Instructions to follow: Write out the entire listing below exactly, with the pictures left out.

Data segment:
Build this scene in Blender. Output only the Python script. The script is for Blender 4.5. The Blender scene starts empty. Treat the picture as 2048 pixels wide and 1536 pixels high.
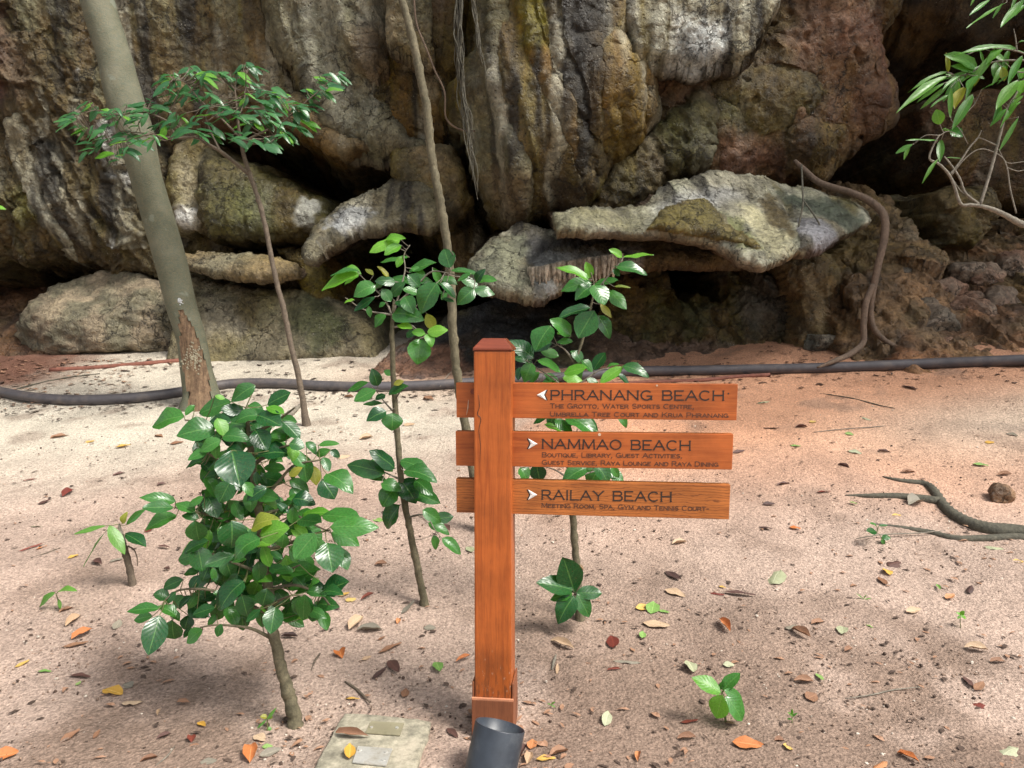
import bpy, bmesh, math, random
import numpy as np
from mathutils import Vector, Matrix, Quaternion

R = math.radians
rnd = random.Random(7)
scene = bpy.context.scene
C = scene.collection

# ------------------------------------------------------------------ camera, light, exposure
F, PITCH, CAMZ = 1539.0, R(3.6), 1.5
cam_d = bpy.data.cameras.new('camera')
cam_d.sensor_width = 36.0
cam_d.lens = F / 2048 * 36.0
cam_d.clip_end = 400
cam = bpy.data.objects.new('camera', cam_d)
cam.location = (0, 0, CAMZ)
cam.rotation_euler = (R(90) - PITCH, 0, 0)
C.objects.link(cam)
scene.camera = cam

SUN_EL, SUN_AZ = R(52), R(122)          # azimuth clockwise from +Y: from the right, a little behind the camera
world = bpy.data.worlds.new('World')
scene.world = world
world.use_nodes = True
wn = world.node_tree
wn.nodes.clear()
sky = wn.nodes.new('ShaderNodeTexSky')
sky.sky_type = 'NISHITA'
sky.sun_disc = False
sky.sun_elevation = SUN_EL
sky.sun_rotation = SUN_AZ
sky.dust_density = 4.0
hs = wn.nodes.new('ShaderNodeHueSaturation')
hs.inputs['Saturation'].default_value = 0.30      # overcast, filtered by leaves: nearly neutral
bg = wn.nodes.new('ShaderNodeBackground')
bg.inputs['Strength'].default_value = 0.12
wo = wn.nodes.new('ShaderNodeOutputWorld')
wn.links.new(sky.outputs[0], hs.inputs['Color'])
wn.links.new(hs.outputs[0], bg.inputs[0])
wn.links.new(bg.outputs[0], wo.inputs[0])

sun_d = bpy.data.lights.new('sun', 'SUN')
sun_d.energy = 2.3
sun_d.angle = R(18)
sun_d.color = (1.0, 0.95, 0.87)
sun = bpy.data.objects.new('sun', sun_d)
sdir = Vector((math.sin(SUN_AZ) * math.cos(SUN_EL), math.cos(SUN_AZ) * math.cos(SUN_EL), math.sin(SUN_EL)))
sun.rotation_euler = sdir.to_track_quat('Z', 'Y').to_euler()
sun.location = (6, -6, 12)
C.objects.link(sun)

vs = scene.view_settings
vs.view_transform = 'Standard'
vs.look = 'None'
vs.gamma = 1.0
vs.exposure = 0.95
vs.use_curve_mapping = False
scene.cycles.max_bounces = 6
scene.cycles.use_denoising = True

# ------------------------------------------------------------------ geometry helpers
FWD = Vector((0, math.cos(PITCH), -math.sin(PITCH)))
UPV = Vector((0, math.sin(PITCH), math.cos(PITCH)))

def ray(px, py):
    return FWD + Vector((1, 0, 0)) * ((px - 1024) / F) + UPV * ((768 - py) / F)

def W(px, py, Y):
    d = ray(px, py)
    return Vector((0, 0, CAMZ)) + d * (Y / d.y)

# --- noise
_p = np.random.RandomState(3).permutation(256)
_p = np.concatenate([_p, _p, _p]).astype(np.int32)
_g = np.random.RandomState(4).normal(size=(256, 3))
_g /= np.linalg.norm(_g, axis=1)[:, None]

def pn(x, y, z):
    x = np.asarray(x, float); y = np.asarray(y, float) + 0 * x; z = np.asarray(z, float) + 0 * x
    xi = np.floor(x).astype(np.int32); yi = np.floor(y).astype(np.int32); zi = np.floor(z).astype(np.int32)
    xf = x - xi; yf = y - yi; zf = z - zi
    u = xf ** 3 * (xf * (xf * 6 - 15) + 10); v = yf ** 3 * (yf * (yf * 6 - 15) + 10); w = zf ** 3 * (zf * (zf * 6 - 15) + 10)
    xi &= 255; yi &= 255; zi &= 255
    def gr(i, j, k):
        h = _p[_p[_p[xi + i] + yi + j] + zi + k]
        g = _g[h]
        return g[..., 0] * (xf - i) + g[..., 1] * (yf - j) + g[..., 2] * (zf - k)
    def lp(a, b, t): return a + t * (b - a)
    return lp(lp(lp(gr(0,0,0), gr(1,0,0), u), lp(gr(0,1,0), gr(1,1,0), u), v),
              lp(lp(gr(0,0,1), gr(1,0,1), u), lp(gr(0,1,1), gr(1,1,1), u), v), w) * 1.5

def fbm(x, y, z, o=4, ridged=False):
    s = 0; a = 1.0; t = 0
    for i in range(o):
        n = pn(x * 2 ** i + 17.3 * i, y * 2 ** i + 5.1 * i, z * 2 ** i + 9.7 * i)
        if ridged: n = 1 - 2 * np.abs(n)
        s = s + n * a; t += a; a *= 0.5
    return s / t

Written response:
Build this scene in Blender. Output only the Python script. The script is for Blender 4.5. The Blender scene starts empty. Treat the picture as 2048 pixels wide and 1536 pixels high.
import bpy, bmesh, math, random
import numpy as np
from mathutils import Vector, Matrix, Quaternion

R = math.radians
rnd = random.Random(7)
scene = bpy.context.scene
C = scene.collection

# ------------------------------------------------------------------ camera, light, exposure
F, PITCH, CAMZ = 1539.0, R(3.6), 1.5
cam_d = bpy.data.cameras.new('camera')
cam_d.sensor_width = 36.0
cam_d.lens = F / 2048 * 36.0
cam_d.clip_end = 400
cam = bpy.data.objects.new('camera', cam_d)
cam.location = (0, 0, CAMZ)
cam.rotation_euler = (R(90) - PITCH, 0, 0)
C.objects.link(cam)
scene.camera = cam

SUN_EL, SUN_AZ = R(52), R(122)          # azimuth clockwise from +Y: from the right, a little behind the camera
world = bpy.data.worlds.new('World')
scene.world = world
world.use_nodes = True
wn = world.node_tree
wn.nodes.clear()
sky = wn.nodes.new('ShaderNodeTexSky')
sky.sky_type = 'NISHITA'
sky.sun_disc = False
sky.sun_elevation = SUN_EL
sky.sun_rotation = SUN_AZ
sky.dust_density = 4.0
hs = wn.nodes.new('ShaderNodeHueSaturation')
hs.inputs['Saturation'].default_value = 0.30      # overcast, filtered by leaves: nearly neutral
bg = wn.nodes.new('ShaderNodeBackground')
bg.inputs['Strength'].default_value = 0.12
wo = wn.nodes.new('ShaderNodeOutputWorld')
wn.links.new(sky.outputs[0], hs.inputs['Color'])
wn.links.new(hs.outputs[0], bg.inputs[0])
wn.links.new(bg.outputs[0], wo.inputs[0])

sun_d = bpy.data.lights.new('sun', 'SUN')
sun_d.energy = 2.3
sun_d.angle = R(18)
sun_d.color = (1.0, 0.95, 0.87)
sun = bpy.data.objects.new('sun', sun_d)
sdir = Vector((math.sin(SUN_AZ) * math.cos(SUN_EL), math.cos(SUN_AZ) * math.cos(SUN_EL), math.sin(SUN_EL)))
sun.rotation_euler = sdir.to_track_quat('Z', 'Y').to_euler()
sun.location = (6, -6, 12)
C.objects.link(sun)

vs = scene.view_settings
vs.view_transform = 'Standard'
vs.look = 'None'
vs.gamma = 1.0
vs.exposure = 0.95
vs.use_curve_mapping = False
scene.cycles.max_bounces = 6
scene.cycles.use_denoising = True

# ------------------------------------------------------------------ geometry helpers
FWD = Vector((0, math.cos(PITCH), -math.sin(PITCH)))
UPV = Vector((0, math.sin(PITCH), math.cos(PITCH)))

def ray(px, py):
    return FWD + Vector((1, 0, 0)) * ((px - 1024) / F) + UPV * ((768 - py) / F)

def W(px, py, Y):
    d = ray(px, py)
    return Vector((0, 0, CAMZ)) + d * (Y / d.y)

# --- noise
_p = np.random.RandomState(3).permutation(256)
_p = np.concatenate([_p, _p, _p]).astype(np.int32)
_g = np.random.RandomState(4).normal(size=(256, 3))
_g /= np.linalg.norm(_g, axis=1)[:, None]

def pn(x, y, z):
    x = np.asarray(x, float); y = np.asarray(y, float) + 0 * x; z = np.asarray(z, float) + 0 * x
    xi = np.floor(x).astype(np.int32); yi = np.floor(y).astype(np.int32); zi = np.floor(z).astype(np.int32)
    xf = x - xi; yf = y - yi; zf = z - zi
    u = xf ** 3 * (xf * (xf * 6 - 15) + 10); v = yf ** 3 * (yf * (yf * 6 - 15) + 10); w = zf ** 3 * (zf * (zf * 6 - 15) + 10)
    xi &= 255; yi &= 255; zi &= 255
    def gr(i, j, k):
        h = _p[_p[_p[xi + i] + yi + j] + zi + k]
        g = _g[h]
        return g[..., 0] * (xf - i) + g[..., 1] * (yf - j) + g[..., 2] * (zf - k)
    def lp(a, b, t): return a + t * (b - a)
    return lp(lp(lp(gr(0,0,0), gr(1,0,0), u), lp(gr(0,1,0), gr(1,1,0), u), v),
              lp(lp(gr(0,0,1), gr(1,0,1), u), lp(gr(0,1,1), gr(1,1,1), u), v), w) * 1.5

def fbm(x, y, z, o=4, ridged=False):
    s = 0; a = 1.0; t = 0
    for i in range(o):
        n = pn(x * 2 ** i + 17.3 * i, y * 2 ** i + 5.1 * i, z * 2 ** i + 9.7 * i)
        if ridged: n = 1 - 2 * np.abs(n)
        s = s + n * a; t += a; a *= 0.5
    return s / t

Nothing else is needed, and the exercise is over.